On her “Yes Vermont Yankee” blog (http://yesvy.blogspot.com/), Meredith Angwin writes:
‘The State of Vermont Considers Nuclear Safety
The Vermont State Nuclear Advisory Panel met on July 9 in Montpelier. They discussed nuclear safety. They quizzed Entergy about whether they were making adequate changes to the plant post-Fukushima.
Listening, I felt I was in a time warp. It’s almost as if the court case hadn’t happened. It’s almost as if the judge hadn’t pointed out that Vermont has no jurisdiction about nuclear safety. It’s almost as if nobody knows that the NRC has sole jurisdiction on that subject.
It’s almost as if Vermont never learns. …”
Ms. Angwin’s premise is correct: the NRC does indeed have sole jurisdiction over nuclear safety. However, the implied conclusion she draws — namely, that VSNAP has no business considering the issue, does not follow from her premise. And flawed as his decision was, Judge Murtha did not find otherwise.
VSNAP is not a regulatory body, nor has it ever pretended to be one. It was created specifically to do exactly what it appears to be doing in this case: namely, to ask the questions about the nuclear power plant operating in Vermont which will permit Vermont officials to make reasoned judgments concerning possible actions.

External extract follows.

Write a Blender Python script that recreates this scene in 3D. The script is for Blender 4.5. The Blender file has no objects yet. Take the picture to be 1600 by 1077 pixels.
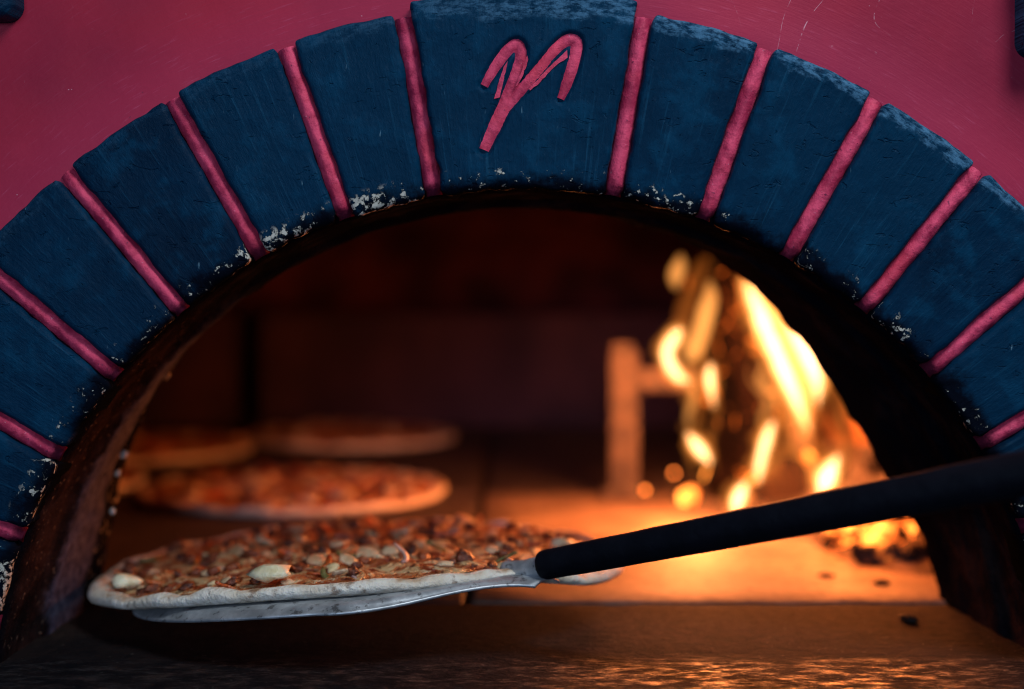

NRC does not regulate in a vacuum. Its processes are open to intervention by citizens AND BY STATES and Vermont, like other states, has intervened in these regulatory processes many times. Such interventions are invited by NRC and are not preempted in any way under the Atomic Energy Act.
Ms. Angwin confuses discussion with regulation, and in so doing, conflates the Atomic Energy Act with an implied repeal of the first amendment right of free speech.
VSNAP’s questions are perfectly within the rights of citizens and state governments in a free society. Notwithstanding Ms. Angwin’s implicit conclusion to the contrary, this is one “lesson” Vermont should NOT learn from the Murtha decision.